La société qui fait l’objet d’une liquidation judiciaire subit diverses modifications. En principe, les dirigeants sociaux de celle-ci restent en place sauf dispositions contraires des statuts ou de l’assemblée générale. Durant la phase de  liquidation de l’entreprise individuelle, l’entrepreneur individuel ne peut exercer une activité de commerçant, artisan, agriculteur ou profession libérale mais peut avoir une activité salariée.

A) Administration de l’entreprise

Le liquidateur administre l’entreprise (avec l’aide d’un administrateur judiciaire en cas de dépassement de certains seuils). Les contrats en cours ne sont pas résiliés du seul fait de la liquidation judiciaire et le liquidateur suit le régime prévu par l’article L. 641-11 alinéa 1 du Code de commerce.

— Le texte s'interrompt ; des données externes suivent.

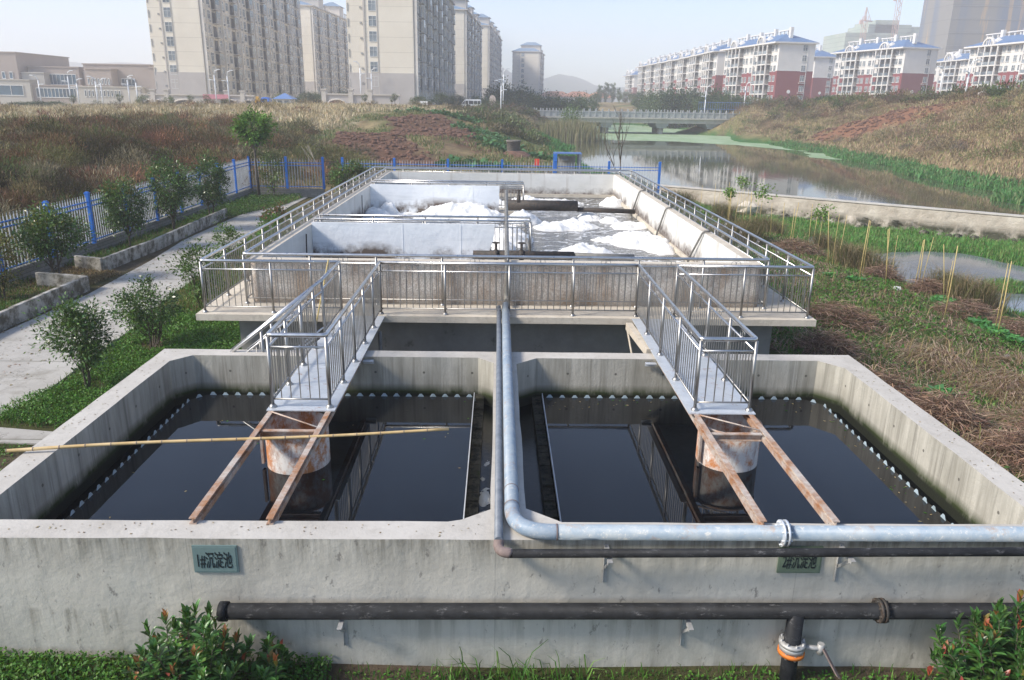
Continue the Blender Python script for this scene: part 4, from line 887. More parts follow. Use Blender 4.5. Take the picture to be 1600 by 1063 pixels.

S’agissant du contrat de bail, le liquidateur peut continuer le bail ou le céder. Dans cette dernière hypothèse, la clause de solidarité (qui permet au propriétaire de poursuivre le vendeur du bail en recouvrement des loyers impayés par le repreneur) est réputée non écrite.

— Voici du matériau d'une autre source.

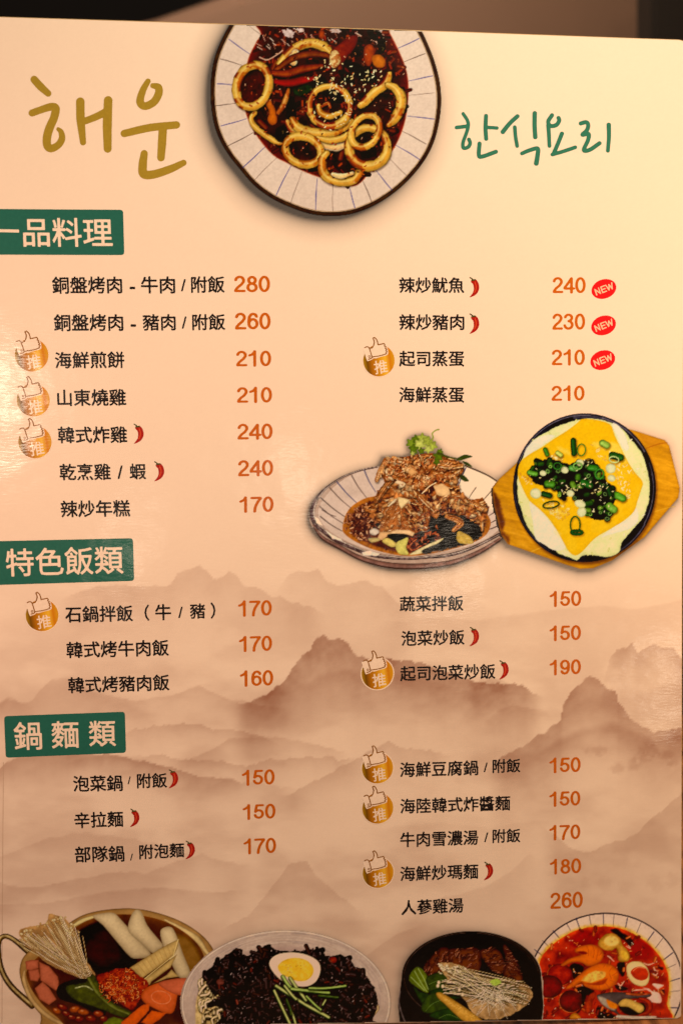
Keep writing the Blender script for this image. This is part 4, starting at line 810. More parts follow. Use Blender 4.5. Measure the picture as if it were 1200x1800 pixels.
for (x, y, r) in [(640, 130, 26), (668, 105, 22), (705, 100, 26), (735, 120, 28), (690, 140, 30), (655, 165, 26), (765, 145, 26), (740, 165, 22), (800, 205, 27), (790, 240, 18), (700, 175, 18), (810, 180, 16), (650, 190, 12)]:
    q = c((x, y))[0]; pts = [(q[0] + math.cos(a) * r / 3.33 * (1 + .28 * math.cos(a * 5 + x)), q[1] + math.sin(a) * r / 3.33 * (1 + .28 * math.cos(a * 5 + x))) for a in np.linspace(0, 6.28, 24)[:-1]]
    p.fill(pts, p.rng.choice([(160, 158, 62), (120, 130, 40), (186, 178, 84), (92, 104, 28)]), 'coriander_leaf', (.2, 4), edge=.3, ew=1.5)
p.stroke(c((745, 130), (768, 100), (765, 72), (785, 55), (802, 50)), [3, 2.5, 2, 2, 2.6], (140, 140, 50), 'coriander_stem', None, .3, .05)
p.stroke(c((800, 190), (860, 212), (930, 224)), [4, 3, 2], (66, 66, 20), 'coriander_stem', None, .3, .05)
for q in [((905, 225), (950, 198), (1000, 208), (960, 222), (925, 232)), ((940, 235), (975, 245), (998, 270), (960, 258)), ((925, 320), (950, 318), (980, 352), (950, 352), (930, 338))]: p.fill(smooth(c(*q), True, 3), (62, 70, 26), 'coriander_leaf', (.3, 4), edge=.2, rough=.5)
p.build('chicken_dish_picture', 'picture of shredded chicken heaped with coriander on an oval plate', OUT_Bp, con=1.12, gain=1.06)

# --- cheese egg in a black pan on a wooden board
p = Print(860, 726, 1199, 1004, 1.25, 7); c = cC
p.fill(OUT_Cb, (214, 136, 36), 'wooden_board', (.06, 60), edge=.25, ew=1.8)
w = p.win(OUT_Cb.min(0), OUT_Cb.max(0), 2); gx, gy = p.X[w], p.Y[w]; gr = fbm(gx * .25 + gy * .06, gy * 1.3 - gx * .35, 7, 3, 41); dd = sd_poly(gx, gy, OUT_Cb)
p.c[w] = p.c[w] * (1 - ((gr - .5) * .35 * sstep(1, -1, dd))[..., None])
for q in [((22, 500), (30, 600), (75, 780), (95, 700), (60, 560)), ((75, 775), (120, 830), (118, 790), (90, 760))]: p.fill(c(*q), (60, 22, 8), None, (.4, 8), soft=4, rough=2, alpha=.7)
p.fill(c((920, 140), (1085, 196), (1095, 212), (1000, 240), (940, 190)), (196, 116, 40), None, (.1, 10), soft=4, alpha=.5)
p.stroke(c((970, 240), (1040, 215), (1100, 205)), 1.5, (160, 84, 20), None, None, 0, 0, alpha=.7); p.stroke(c((1000, 640), (1080, 615), (1150, 600)), 1.2, (240, 170, 60), None, None, 0, 0, alpha=.6)
p.stroke(c((260, 880), (340, 850), (400, 850)), 1.8, (240, 170, 60), None, None, 0, 0, alpha=.6)
panP = OUT_Cp; cen = c((587, 485))[0]
p.fill(panP + np.array([2.5, 4.5]), (60, 28, 8), None, None, soft=4, alpha=.6, clip=OUT_Cb)
p.fill(panP, (22, 22, 34), 'black_pan', (.25, 20), edge=-.35, ew=1.5)
for a0, a1, rr, wd, al in ((200, 275, .975, 1.6, .6), (285, 330, .97, 2.0, .55), (-20, 30, .965, 1.6, .5), (30, 62, .975, 2.2, .45), (120, 190, .975, 1.2, .35), (262, 292, .955, 6, .35)):
    q = ring_pts(*cen, 443 / 3.5294 * rr, 462 / 3.5294 * rr, 0, a0, a1, 20); p.stroke(q, wd, (150, 130, 130), None, (.4, 6), 0, 0, alpha=al)
EGG = smooth(c((560, 60), (440, 95), (350, 140), (290, 175), (230, 235), (205, 300), (180, 380), (170, 470), (178, 560), (205, 650), (240, 730), (290, 800), (370, 850), (440, 895), (520, 925), (545, 935), (580, 905), (660, 905), (730, 915), (800, 885), (815, 830), (870, 760), (910, 720), (960, 650), (985, 570), (992, 500), (985, 420), (965, 330), (935, 260), (880, 190), (810, 110), (740, 78), (650, 58)), True, 4)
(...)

B) Arrêt des poursuites individuelles

Le jugement d’ouverture interrompt ou interdit toute action en justice tendant à la condamnation du dirigeant ou de l’entrepreneur au paiement d’une somme d’argent ou à la résolution d’un contrat pour défaut de paiement.

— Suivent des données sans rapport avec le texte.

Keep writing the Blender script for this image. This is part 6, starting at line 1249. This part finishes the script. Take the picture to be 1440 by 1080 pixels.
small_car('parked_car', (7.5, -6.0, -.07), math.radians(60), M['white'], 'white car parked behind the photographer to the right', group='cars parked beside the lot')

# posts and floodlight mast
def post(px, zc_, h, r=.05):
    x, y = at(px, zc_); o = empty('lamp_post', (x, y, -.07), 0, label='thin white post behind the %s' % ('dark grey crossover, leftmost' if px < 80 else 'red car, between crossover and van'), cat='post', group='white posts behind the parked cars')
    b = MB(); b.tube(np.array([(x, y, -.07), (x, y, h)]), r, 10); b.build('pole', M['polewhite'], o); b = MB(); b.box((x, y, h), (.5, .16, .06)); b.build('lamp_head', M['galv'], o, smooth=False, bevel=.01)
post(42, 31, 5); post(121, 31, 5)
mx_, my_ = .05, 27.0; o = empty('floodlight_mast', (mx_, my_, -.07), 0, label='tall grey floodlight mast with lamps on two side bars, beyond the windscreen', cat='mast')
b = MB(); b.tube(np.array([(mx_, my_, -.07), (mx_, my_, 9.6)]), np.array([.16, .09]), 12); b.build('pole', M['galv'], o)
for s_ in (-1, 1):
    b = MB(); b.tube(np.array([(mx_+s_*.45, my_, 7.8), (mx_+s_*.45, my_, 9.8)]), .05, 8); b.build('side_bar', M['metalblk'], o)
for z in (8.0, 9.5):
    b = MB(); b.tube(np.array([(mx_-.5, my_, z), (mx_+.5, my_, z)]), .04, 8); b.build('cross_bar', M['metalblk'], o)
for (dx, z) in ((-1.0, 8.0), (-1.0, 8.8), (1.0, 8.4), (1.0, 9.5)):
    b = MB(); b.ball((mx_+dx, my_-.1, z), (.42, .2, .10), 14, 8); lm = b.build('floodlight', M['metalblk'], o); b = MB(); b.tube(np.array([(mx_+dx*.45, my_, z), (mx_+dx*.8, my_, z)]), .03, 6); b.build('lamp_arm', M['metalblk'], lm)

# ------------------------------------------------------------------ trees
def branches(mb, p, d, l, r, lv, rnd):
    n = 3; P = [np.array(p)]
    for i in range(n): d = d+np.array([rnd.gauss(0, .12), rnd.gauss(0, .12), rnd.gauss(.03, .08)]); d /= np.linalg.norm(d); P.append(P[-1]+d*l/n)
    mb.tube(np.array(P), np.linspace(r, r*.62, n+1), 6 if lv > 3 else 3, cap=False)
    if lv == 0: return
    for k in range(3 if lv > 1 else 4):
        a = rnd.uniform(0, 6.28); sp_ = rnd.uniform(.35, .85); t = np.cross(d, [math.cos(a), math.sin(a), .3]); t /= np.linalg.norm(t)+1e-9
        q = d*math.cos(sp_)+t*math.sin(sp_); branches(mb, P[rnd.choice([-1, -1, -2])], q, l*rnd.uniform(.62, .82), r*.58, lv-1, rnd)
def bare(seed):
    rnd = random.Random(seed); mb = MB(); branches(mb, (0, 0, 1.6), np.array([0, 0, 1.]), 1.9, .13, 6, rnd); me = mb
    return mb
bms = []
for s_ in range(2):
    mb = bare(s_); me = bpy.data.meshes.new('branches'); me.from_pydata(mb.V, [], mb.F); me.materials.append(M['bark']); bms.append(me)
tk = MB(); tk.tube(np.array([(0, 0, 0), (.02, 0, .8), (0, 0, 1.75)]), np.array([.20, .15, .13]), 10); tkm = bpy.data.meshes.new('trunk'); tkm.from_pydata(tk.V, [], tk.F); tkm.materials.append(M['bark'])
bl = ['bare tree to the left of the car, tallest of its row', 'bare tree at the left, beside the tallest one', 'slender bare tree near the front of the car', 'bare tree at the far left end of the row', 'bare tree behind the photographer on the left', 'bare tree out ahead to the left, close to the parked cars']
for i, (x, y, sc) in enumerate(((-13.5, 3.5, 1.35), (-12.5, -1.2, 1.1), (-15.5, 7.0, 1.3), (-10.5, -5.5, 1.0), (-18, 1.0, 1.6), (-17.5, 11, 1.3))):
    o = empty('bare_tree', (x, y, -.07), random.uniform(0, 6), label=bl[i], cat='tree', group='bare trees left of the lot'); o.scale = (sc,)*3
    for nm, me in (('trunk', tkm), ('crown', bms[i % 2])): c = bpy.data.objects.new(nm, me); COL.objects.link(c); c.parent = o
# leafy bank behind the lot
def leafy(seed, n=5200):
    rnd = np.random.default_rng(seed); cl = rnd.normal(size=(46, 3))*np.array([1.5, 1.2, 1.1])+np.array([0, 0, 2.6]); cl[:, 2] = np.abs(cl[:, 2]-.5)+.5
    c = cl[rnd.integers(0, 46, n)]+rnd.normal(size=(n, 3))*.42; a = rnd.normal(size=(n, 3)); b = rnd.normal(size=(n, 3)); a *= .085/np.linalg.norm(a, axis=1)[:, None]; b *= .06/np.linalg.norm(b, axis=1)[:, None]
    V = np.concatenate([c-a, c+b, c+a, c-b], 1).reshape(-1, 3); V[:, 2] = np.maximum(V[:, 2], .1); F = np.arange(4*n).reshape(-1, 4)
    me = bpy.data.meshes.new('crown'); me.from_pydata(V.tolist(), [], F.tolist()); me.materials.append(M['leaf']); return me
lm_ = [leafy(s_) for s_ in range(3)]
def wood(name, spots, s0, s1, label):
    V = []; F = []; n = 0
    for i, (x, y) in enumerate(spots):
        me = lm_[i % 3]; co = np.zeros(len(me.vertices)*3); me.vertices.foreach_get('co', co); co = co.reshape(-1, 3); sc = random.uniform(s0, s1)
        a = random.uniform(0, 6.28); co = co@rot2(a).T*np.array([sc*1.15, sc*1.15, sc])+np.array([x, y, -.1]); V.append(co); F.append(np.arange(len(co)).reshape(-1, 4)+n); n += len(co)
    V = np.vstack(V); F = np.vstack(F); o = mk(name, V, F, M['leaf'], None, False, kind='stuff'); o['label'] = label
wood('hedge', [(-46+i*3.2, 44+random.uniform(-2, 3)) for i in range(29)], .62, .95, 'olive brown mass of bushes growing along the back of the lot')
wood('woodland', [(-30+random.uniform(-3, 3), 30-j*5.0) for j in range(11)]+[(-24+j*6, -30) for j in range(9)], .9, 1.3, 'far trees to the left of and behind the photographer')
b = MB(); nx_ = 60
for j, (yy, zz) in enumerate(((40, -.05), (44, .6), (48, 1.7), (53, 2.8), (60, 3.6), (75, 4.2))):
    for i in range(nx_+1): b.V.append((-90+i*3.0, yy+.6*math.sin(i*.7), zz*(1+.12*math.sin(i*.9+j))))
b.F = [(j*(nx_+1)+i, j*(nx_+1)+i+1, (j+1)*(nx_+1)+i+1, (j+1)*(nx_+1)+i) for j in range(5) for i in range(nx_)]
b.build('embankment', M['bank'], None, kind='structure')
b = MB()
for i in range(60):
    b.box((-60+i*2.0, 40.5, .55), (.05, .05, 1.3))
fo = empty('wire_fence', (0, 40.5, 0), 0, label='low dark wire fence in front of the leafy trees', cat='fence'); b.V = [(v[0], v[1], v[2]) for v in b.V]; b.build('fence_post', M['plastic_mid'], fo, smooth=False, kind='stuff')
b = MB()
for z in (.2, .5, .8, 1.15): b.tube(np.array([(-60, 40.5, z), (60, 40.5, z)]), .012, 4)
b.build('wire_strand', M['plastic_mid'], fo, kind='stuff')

Toutes les voies d’exécution des créanciers tant sur les meubles que sur les immeubles sont neutralisées.

C) Arrêt du cours des intérêts

Le jugement d’ouverture arrête le cours des intérêts légaux et conventionnels ainsi que celui de tous les intérêts de retard et majorations.

V Sort des créances antérieures et postérieures et règlement des créanciers

Le jugement ouvrant la procédure de liquidation judiciaire emporte de plein droit l’interdiction de payer toute créance née antérieurement au jugement d’ouverture (sauf compensation de créances connexes quand deux personnes sont créancières et débitrices l’une de l’autre, ce qui permet d’éteindre les deux dettes à concurrence de la plus faible).

A) Sort des créances antérieures

Dans un délai de deux mois à compter de la publication du jugement d’ouverture de la liquidation judiciaire,  tous les créanciers qui disposent d’une créance née antérieurement au jugement d’ouverture doivent adresser une déclaration de créances au liquidateur.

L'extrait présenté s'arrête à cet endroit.